The problem: Beneath this task is a listing; retype all of it exactly.

------ Exercise input ------

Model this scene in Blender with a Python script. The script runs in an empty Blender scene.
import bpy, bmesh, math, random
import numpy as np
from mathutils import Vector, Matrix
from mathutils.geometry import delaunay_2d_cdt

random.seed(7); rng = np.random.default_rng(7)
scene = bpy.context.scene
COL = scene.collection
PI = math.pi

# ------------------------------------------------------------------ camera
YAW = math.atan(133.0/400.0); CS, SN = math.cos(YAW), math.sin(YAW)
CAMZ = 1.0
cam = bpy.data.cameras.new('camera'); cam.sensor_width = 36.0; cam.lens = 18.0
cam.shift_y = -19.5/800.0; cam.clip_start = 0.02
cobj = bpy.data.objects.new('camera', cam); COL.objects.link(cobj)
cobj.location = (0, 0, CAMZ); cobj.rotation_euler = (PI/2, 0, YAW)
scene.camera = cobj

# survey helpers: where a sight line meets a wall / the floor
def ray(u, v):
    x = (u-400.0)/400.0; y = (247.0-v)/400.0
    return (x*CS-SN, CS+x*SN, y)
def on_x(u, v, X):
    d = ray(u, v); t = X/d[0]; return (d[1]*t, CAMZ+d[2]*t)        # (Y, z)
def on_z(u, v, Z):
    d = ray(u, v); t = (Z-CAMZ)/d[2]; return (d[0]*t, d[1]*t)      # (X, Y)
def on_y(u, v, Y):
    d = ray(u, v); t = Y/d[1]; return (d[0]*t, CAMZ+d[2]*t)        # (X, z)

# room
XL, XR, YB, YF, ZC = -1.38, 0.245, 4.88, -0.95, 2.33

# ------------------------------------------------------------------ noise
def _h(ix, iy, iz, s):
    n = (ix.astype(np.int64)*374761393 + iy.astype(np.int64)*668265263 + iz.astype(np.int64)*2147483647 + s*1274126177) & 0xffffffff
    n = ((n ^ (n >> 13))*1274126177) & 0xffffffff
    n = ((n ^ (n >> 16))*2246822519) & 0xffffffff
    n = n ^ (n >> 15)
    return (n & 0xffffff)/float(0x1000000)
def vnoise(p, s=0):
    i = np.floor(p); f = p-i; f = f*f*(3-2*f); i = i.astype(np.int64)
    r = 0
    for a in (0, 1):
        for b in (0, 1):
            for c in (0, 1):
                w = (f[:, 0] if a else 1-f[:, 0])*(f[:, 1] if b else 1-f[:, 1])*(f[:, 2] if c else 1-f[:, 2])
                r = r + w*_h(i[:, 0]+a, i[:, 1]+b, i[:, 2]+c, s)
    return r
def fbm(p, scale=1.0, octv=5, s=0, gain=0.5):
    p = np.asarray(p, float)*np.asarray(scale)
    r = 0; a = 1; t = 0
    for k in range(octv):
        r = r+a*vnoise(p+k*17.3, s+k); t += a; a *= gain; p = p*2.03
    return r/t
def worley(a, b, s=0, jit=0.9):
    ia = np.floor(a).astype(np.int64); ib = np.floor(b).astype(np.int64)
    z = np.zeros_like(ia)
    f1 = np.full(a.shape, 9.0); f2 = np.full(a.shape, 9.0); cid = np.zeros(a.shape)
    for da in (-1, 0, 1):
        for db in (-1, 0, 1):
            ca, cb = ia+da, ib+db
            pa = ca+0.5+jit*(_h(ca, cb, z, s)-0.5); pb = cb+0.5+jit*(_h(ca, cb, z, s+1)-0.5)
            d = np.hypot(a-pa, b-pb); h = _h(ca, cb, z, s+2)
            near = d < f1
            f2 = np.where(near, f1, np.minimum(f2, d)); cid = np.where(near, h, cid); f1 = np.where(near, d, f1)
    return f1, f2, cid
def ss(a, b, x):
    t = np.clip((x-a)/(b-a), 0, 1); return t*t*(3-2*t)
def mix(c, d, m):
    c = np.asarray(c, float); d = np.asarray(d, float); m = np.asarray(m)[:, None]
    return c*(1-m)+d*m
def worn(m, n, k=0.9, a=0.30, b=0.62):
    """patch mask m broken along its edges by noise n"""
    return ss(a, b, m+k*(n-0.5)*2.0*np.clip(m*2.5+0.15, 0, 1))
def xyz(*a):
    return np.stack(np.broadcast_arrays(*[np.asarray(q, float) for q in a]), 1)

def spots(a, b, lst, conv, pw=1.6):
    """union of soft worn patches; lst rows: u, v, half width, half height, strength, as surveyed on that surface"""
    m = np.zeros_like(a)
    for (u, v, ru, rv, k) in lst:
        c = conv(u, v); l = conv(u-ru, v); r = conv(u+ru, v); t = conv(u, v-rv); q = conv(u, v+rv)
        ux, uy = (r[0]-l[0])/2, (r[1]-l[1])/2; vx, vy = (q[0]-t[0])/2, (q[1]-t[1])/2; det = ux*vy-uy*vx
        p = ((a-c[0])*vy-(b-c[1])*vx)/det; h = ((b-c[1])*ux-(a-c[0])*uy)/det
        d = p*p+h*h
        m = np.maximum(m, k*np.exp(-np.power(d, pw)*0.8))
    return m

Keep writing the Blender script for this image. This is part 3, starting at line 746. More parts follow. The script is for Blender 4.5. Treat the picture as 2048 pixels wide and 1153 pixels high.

------

Worked answer:
Model this scene in Blender with a Python script. The script runs in an empty Blender scene.
import bpy, bmesh, math, random
import numpy as np
from mathutils import Vector, Matrix
from mathutils.geometry import delaunay_2d_cdt

random.seed(7); rng = np.random.default_rng(7)
scene = bpy.context.scene
COL = scene.collection
PI = math.pi

# ------------------------------------------------------------------ camera
YAW = math.atan(133.0/400.0); CS, SN = math.cos(YAW), math.sin(YAW)
CAMZ = 1.0
cam = bpy.data.cameras.new('camera'); cam.sensor_width = 36.0; cam.lens = 18.0
cam.shift_y = -19.5/800.0; cam.clip_start = 0.02
cobj = bpy.data.objects.new('camera', cam); COL.objects.link(cobj)
cobj.location = (0, 0, CAMZ); cobj.rotation_euler = (PI/2, 0, YAW)
scene.camera = cobj

# survey helpers: where a sight line meets a wall / the floor
def ray(u, v):
    x = (u-400.0)/400.0; y = (247.0-v)/400.0
    return (x*CS-SN, CS+x*SN, y)
def on_x(u, v, X):
    d = ray(u, v); t = X/d[0]; return (d[1]*t, CAMZ+d[2]*t)        # (Y, z)
def on_z(u, v, Z):
    d = ray(u, v); t = (Z-CAMZ)/d[2]; return (d[0]*t, d[1]*t)      # (X, Y)
def on_y(u, v, Y):
    d = ray(u, v); t = Y/d[1]; return (d[0]*t, CAMZ+d[2]*t)        # (X, z)

# room
XL, XR, YB, YF, ZC = -1.38, 0.245, 4.88, -0.95, 2.33

# ------------------------------------------------------------------ noise
def _h(ix, iy, iz, s):
    n = (ix.astype(np.int64)*374761393 + iy.astype(np.int64)*668265263 + iz.astype(np.int64)*2147483647 + s*1274126177) & 0xffffffff
    n = ((n ^ (n >> 13))*1274126177) & 0xffffffff
    n = ((n ^ (n >> 16))*2246822519) & 0xffffffff
    n = n ^ (n >> 15)
    return (n & 0xffffff)/float(0x1000000)
def vnoise(p, s=0):
    i = np.floor(p); f = p-i; f = f*f*(3-2*f); i = i.astype(np.int64)
    r = 0
    for a in (0, 1):
        for b in (0, 1):
            for c in (0, 1):
                w = (f[:, 0] if a else 1-f[:, 0])*(f[:, 1] if b else 1-f[:, 1])*(f[:, 2] if c else 1-f[:, 2])
                r = r + w*_h(i[:, 0]+a, i[:, 1]+b, i[:, 2]+c, s)
    return r
def fbm(p, scale=1.0, octv=5, s=0, gain=0.5):
    p = np.asarray(p, float)*np.asarray(scale)
    r = 0; a = 1; t = 0
    for k in range(octv):
        r = r+a*vnoise(p+k*17.3, s+k); t += a; a *= gain; p = p*2.03
    return r/t
def worley(a, b, s=0, jit=0.9):
    ia = np.floor(a).astype(np.int64); ib = np.floor(b).astype(np.int64)
    z = np.zeros_like(ia)
    f1 = np.full(a.shape, 9.0); f2 = np.full(a.shape, 9.0); cid = np.zeros(a.shape)
    for da in (-1, 0, 1):
        for db in (-1, 0, 1):
            ca, cb = ia+da, ib+db
            pa = ca+0.5+jit*(_h(ca, cb, z, s)-0.5); pb = cb+0.5+jit*(_h(ca, cb, z, s+1)-0.5)
            d = np.hypot(a-pa, b-pb); h = _h(ca, cb, z, s+2)
            near = d < f1
            f2 = np.where(near, f1, np.minimum(f2, d)); cid = np.where(near, h, cid); f1 = np.where(near, d, f1)
    return f1, f2, cid
def ss(a, b, x):
    t = np.clip((x-a)/(b-a), 0, 1); return t*t*(3-2*t)
def mix(c, d, m):
    c = np.asarray(c, float); d = np.asarray(d, float); m = np.asarray(m)[:, None]
    return c*(1-m)+d*m
def worn(m, n, k=0.9, a=0.30, b=0.62):
    """patch mask m broken along its edges by noise n"""
    return ss(a, b, m+k*(n-0.5)*2.0*np.clip(m*2.5+0.15, 0, 1))
def xyz(*a):
    return np.stack(np.broadcast_arrays(*[np.asarray(q, float) for q in a]), 1)

def spots(a, b, lst, conv, pw=1.6):
    """union of soft worn patches; lst rows: u, v, half width, half height, strength, as surveyed on that surface"""
    m = np.zeros_like(a)
    for (u, v, ru, rv, k) in lst:
        c = conv(u, v); l = conv(u-ru, v); r = conv(u+ru, v); t = conv(u, v-rv); q = conv(u, v+rv)
        ux, uy = (r[0]-l[0])/2, (r[1]-l[1])/2; vx, vy = (q[0]-t[0])/2, (q[1]-t[1])/2; det = ux*vy-uy*vx
        p = ((a-c[0])*vy-(b-c[1])*vx)/det; h = ((b-c[1])*ux-(a-c[0])*uy)/det
        d = p*p+h*h
        m = np.maximum(m, k*np.exp(-np.power(d, pw)*0.8))
    return m

Keep writing the Blender script for this image. This is part 3, starting at line 746. More parts follow. The script is for Blender 4.5. Treat the picture as 2048 pixels wide and 1153 pixels high.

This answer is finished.